Monday, October 06, 2008

Warning

I call your attention to King Features' columnist Maria Elena Salinas, a former info-babe (yes, she's attractive) for Telemundo or Univision (I'm too lazy to research which), who is an outrageous apologist for illegal aliens. A couple of weeks ago, she intruded into my world when she referred to the illegals who were arrested at an Iowa meat-processing plant as "victims." Criminals are not victims, except, in this case, possibly, victims of the governments of their countries of origin, who have failed to provide them with the appropriate economic opportunities.

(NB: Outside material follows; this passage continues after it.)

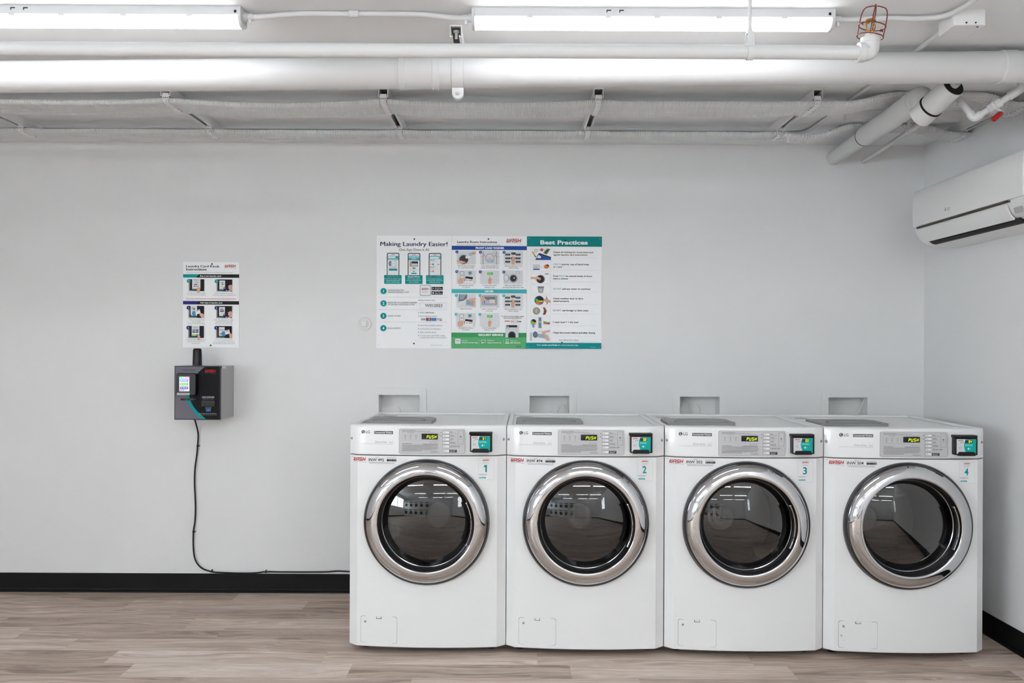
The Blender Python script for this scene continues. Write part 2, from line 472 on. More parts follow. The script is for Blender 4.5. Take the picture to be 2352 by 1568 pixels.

Yesterday, while discussing the present economic downturn, she quoted a study which said, "Some 52 percent of working-age Latinos in the United States are immigrants." What does that mean? Are these legal or illegal immigrants, or a mixture of the two? As far as that goes, aren't we all immigrants, first or second generation? In addition, when the ice that covered North America as far south as the Grand Canyon receded, who became the "indigenous people?" Wouldn't that have been Indians from the south, Scandinavians from the east, and those who crossed over the land bridge from Asia? All immigrants?

Then again, Salinas raised my hackles with the statement, "[The immigrants'] dire [financial] situation is also reflected in the money they send back home to their families." People who emigrate to the United States in the proper, legal fashion bring their families with them, and make our country their new home. People who have made no commitment, and only desire to extract money from our country purely for the benefit of others in other countries are not those whom our immigration policy intends to attract.